Written Answers from the Department for Energy Security and Net Zero – carbon capture and storage costs

I do not think the government should allocate £20 bn to CCUS when competitors are not going this route and it is extra cost on UK production via tax.



Department for Energy Security and Net Zero provided the following answer to your written parliamentary question (187010):

To ask the Secretary of State for Energy Security and Net Zero, how much the Government plans to spend on carbon (a) capture and (b) storage this year. (187010)

Tabled on: 02 June 2023

Graham Stuart:

The 2021 Spending Review allocated £0.3bn to Carbon Capture, Usage and Storage (CCUS) for FY23/24. This funding supports the Government’s ambition for CCUS in four industrial clusters by 2030. On 15 March 2023 the Chancellor announced an up to £20 billion investment in the early development of CCUS and, on 30 March, the Government announced the eight HyNet and East Coast Cluster projects to proceed to negotiations for support through the relevant Business Models. Following this, the Government expects some adjustment to the timing of spend to reflect the pace of deployment.

The answer was submitted on 12 Jun 2023 at 13:48.


  1. Wanderer
    June 15, 2023

    I agree with JR. What a ridiculous waste of money.

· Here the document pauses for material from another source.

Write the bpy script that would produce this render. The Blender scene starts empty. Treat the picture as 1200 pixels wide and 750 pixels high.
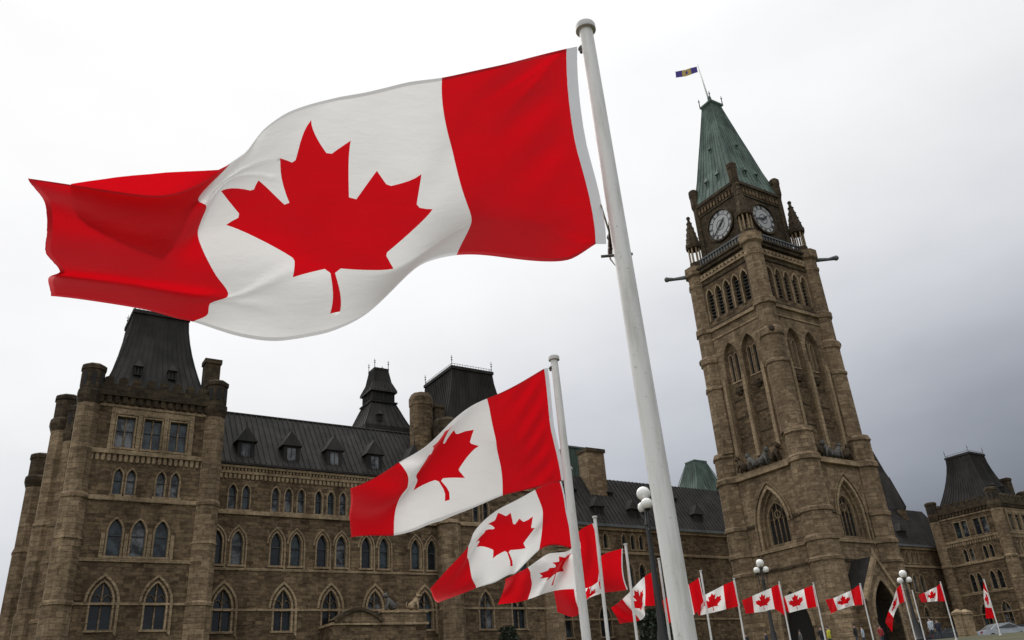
import bpy, bmesh, math, random
import numpy as np
from mathutils import Vector, Matrix, Euler
from mathutils.geometry import delaunay_2d_cdt
random.seed(7)
S = bpy.context.scene
C = S.collection
# ------------------------------------------------------------------ camera
F, PITCH, ROLL, YAW = 975.23, 0.442226, -0.0733858, 0.59119952
_h = np.array([math.sin(YAW), math.cos(YAW), 0]); _r = np.array([math.cos(YAW), -math.sin(YAW), 0]); _u = np.array([0, 0, 1.])
FW = math.cos(PITCH)*_h + math.sin(PITCH)*_u
_up = -math.sin(PITCH)*_h + math.cos(PITCH)*_u
RT = math.cos(ROLL)*_r + math.sin(ROLL)*_up
UP = -math.sin(ROLL)*_r + math.cos(ROLL)*_up
cam = bpy.data.cameras.new('camera'); co = bpy.data.objects.new('camera', cam); C.objects.link(co)
cam.sensor_width = 36; cam.lens = F/1200*36; cam.clip_start = 0.05; cam.clip_end = 6000
co.matrix_world = Matrix(((RT[0], UP[0], -FW[0], 0), (RT[1], UP[1], -FW[1], 0), (RT[2], UP[2], -FW[2], 0), (0, 0, 0, 1)))
S.camera = co
# ------------------------------------------------------------------ overcast sky and a weak sun added in the north to backlight the flags
SUN_EL, SUN_AZ = math.radians(46), math.radians(5)      # azimuth clockwise from north (+Y)
W = bpy.data.worlds.new('World'); S.world = W; W.use_nodes = True
nt = W.node_tree; N = nt.nodes; LK = nt.links
N.clear()
def nd(t, **k):
    n = N.new(t)
    for a, b in k.items(): setattr(n, a, b)
    return n
out = nd('ShaderNodeOutputWorld'); bg = nd('ShaderNodeBackground'); bg.inputs['Strength'].default_value = 0.1
sky = nd('ShaderNodeTexSky', sky_type='NISHITA', sun_disc=False, sun_elevation=SUN_EL, sun_rotation=SUN_AZ)
tc = nd('ShaderNodeTexCoord')
# cloud deck: bright overhead and to the west, heavy and dark low in the east
def wdot(v):
    n = nd('ShaderNodeVectorMath', operation='DOT_PRODUCT'); LK.new(tc.outputs['Generated'], n.inputs[0]); n.inputs[1].default_value = v
    return n.outputs['Value']
def wmath(op, a, b=None, c=None):
    n = nd('ShaderNodeMath', operation=op)
    for i, x in enumerate((a, b, c)):
        if x is None: continue
        if isinstance(x, (int, float)): n.inputs[i].default_value = x
        else: LK.new(x, n.inputs[i])
    return n.outputs[0]
dz = wdot((0, 0, 1)); dx = wdot((1, 0, 0)); dy = wdot((0, 1, 0))
ns = nd('ShaderNodeTexNoise'); ns.inputs['Scale'].default_value = 2.6; ns.inputs['Detail'].default_value = 6; ns.inputs['Roughness'].default_value = 0.52
mp = nd('ShaderNodeMapping'); mp.inputs['Scale'].default_value = (1, 1, 2.4); mp.inputs['Location'].default_value = (3.1, 0.4, 1.0)
LK.new(tc.outputs['Generated'], mp.inputs['Vector']); LK.new(mp.outputs['Vector'], ns.inputs['Vector'])
zc = wmath('MINIMUM', dz, 0.62)
e0 = wmath('MULTIPLY_ADD', dx, -2.4264, -2.07)
e1 = wmath('MULTIPLY_ADD', dy, 1.337, e0)
e2 = wmath('MULTIPLY_ADD', zc, 7.718, e1)
e3 = wmath('MULTIPLY_ADD', wmath('MULTIPLY', zc, dx), 5.24, e2)
e4 = wmath('MULTIPLY_ADD', wmath('MULTIPLY', zc, zc), -6.646, e3)
nz = wmath('SUBTRACT', ns.outputs['Fac'], 0.5)
e5 = wmath('MULTIPLY_ADD', nz, 1.15, e4)
lum = wmath('DIVIDE', 12.5, wmath('ADD', 1.0, wmath('POWER', 2.71828, wmath('MULTIPLY', e5, -1.0))))
zup = wmath('MAXIMUM', wmath('SUBTRACT', dz, 0.62), 0.0)
zen = wmath('MULTIPLY_ADD', wmath('MULTIPLY', zup, zup), 19.0, 1.0)
lum = wmath('MULTIPLY', lum, zen)
behind = wmath('MAXIMUM', wmath('ADD', wmath('MULTIPLY', dx, -0.62), wmath('MULTIPLY', dy, -0.78)), 0.0)
lum = wmath('MULTIPLY_ADD', behind, wmath('MULTIPLY_ADD', dz, 11.0, 2.5), lum)  # unseen sky behind the viewer raised to light the poles and flags
rp = nd('ShaderNodeValToRGB'); LK.new(wmath('MULTIPLY', lum, 0.1), rp.inputs['Fac'])
cr = rp.color_ramp; cr.elements[0].position = 0.25; cr.elements[0].color = (0.94, 1.0, 1.14, 1); cr.elements[1].position = 0.9; cr.elements[1].color = (1, 1, 1.005, 1)
sc_ = nd('ShaderNodeVectorMath', operation='SCALE'); LK.new(rp.outputs['Color'], sc_.inputs[0]); LK.new(lum, sc_.inputs['Scale'])
mx = nd('ShaderNodeMix', data_type='RGBA'); mx.inputs['Factor'].default_value = 0.94
LK.new(sky.outputs['Color'], mx.inputs['A']); LK.new(sc_.outputs['Vector'], mx.inputs['B'])
LK.new(mx.outputs['Result'], bg.inputs['Color']); LK.new(bg.outputs['Background'], out.inputs['Surface'])
sl = bpy.data.lights.new('sun', 'SUN'); sl.energy = 1.5; sl.angle = math.radians(40); sl.color = (1, 0.95, 0.88)
so = bpy.data.objects.new('sun', sl); C.objects.link(so)
sd = Vector((math.sin(SUN_AZ)*math.cos(SUN_EL), math.cos(SUN_AZ)*math.cos(SUN_EL), math.sin(SUN_EL)))
so.rotation_euler = sd.to_track_quat('Z', 'Y').to_euler(); so.location = (0, 0, 200)
S.render.engine = 'CYCLES'
vs = S.view_settings; vs.view_transform = 'Standard'; vs.look = 'None'; vs.exposure = 0.0; vs.gamma = 1; vs.use_curve_mapping = False

# ------------------------------------------------------------------ sight lines used to survey the place
def ray(px, py): return RT*(px-600)/F + UP*(375-py)/F + FW
def at(px, py, X=None, Y=None, t=None, d=None):
    r = ray(px, py)
    if Y is not None: r = r*(Y/r[1])
    elif X is not None: r = r*(X/r[0])
    elif t is not None: r = r*t
    else: r = r*(d/math.hypot(r[0], r[1]))
    return r
def ground_z(x, y):
    s = 0.8*x + 0.6*y
    if s < -20: return -1.6
    if s < 66: return -0.6 + 0.05*s
    if s < 86:
        q = (s-66)/20; return 2.7 + 0.05*20*(q - q*q/2)*0.9
    return 2.7 + 0.45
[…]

    £20bn could do some good if it was left in taxpayers’ pockets or not “printed” out of thin air only to jack up inflation.

  2. Bloke
    June 15, 2023

    What competitors choose to do is a matter for them. What is best for us is our choice irrespective of copying anyone else. £20bn is immense expenditure. Too much of what Govt does wastes.

  3. Stred
    June 15, 2023

    This plan for clusters of reorganised industry powered by hydrogen made from reforming methane and dumping the carbon dioxide into old gas fields is all in the Climate Change Committee technical report. It’s energy inefficient as half is lost, it needs twice as much natural gas to produce the same energy and the gas industry is paid for selling it and pumping the CO2 back under the sea. Industry will be unable to compete with China and other less zealous countries.

  4. Elli Ron
    June 15, 2023

    90% of the world is increasing their CO2 production, for theforeseeable future and the UK is spending 20 bn on trying to capture it.
    Completely pointless and daft.

  5. Original Richard
    June 16, 2023

    Please ask the Department of Energy Security and Net Zero how they justify spending £20bn+ on the CCUS project which will reduce global anthropogenic CO2 emissions by 0.01% per annum, whilst China, India and many other countries are emitting increasing amounts of CO2 each year.

    And the UN itself only consider “climate action” as number 13 in its list of “Sustainable Development Goals”.

  6. Mark
    June 16, 2023

    At the present rate of progress 9n energy policy I can foresee an emergency investment programme in diesel generators and CCGT plant as the premature closure of dispatchable capacity and the failure of renewables to be an adequate replacement catches up with it. Exactly this is now happening in Ireland. There won’t be money for CCS. In fact, the whole net zero schema will fall apart as it becomes clearer how unaffordable it is.

    I noted Sunak boasted of 160 unicorns in the UK. Does he not understand that energy unicorns are imaginary policies that are destined to fail?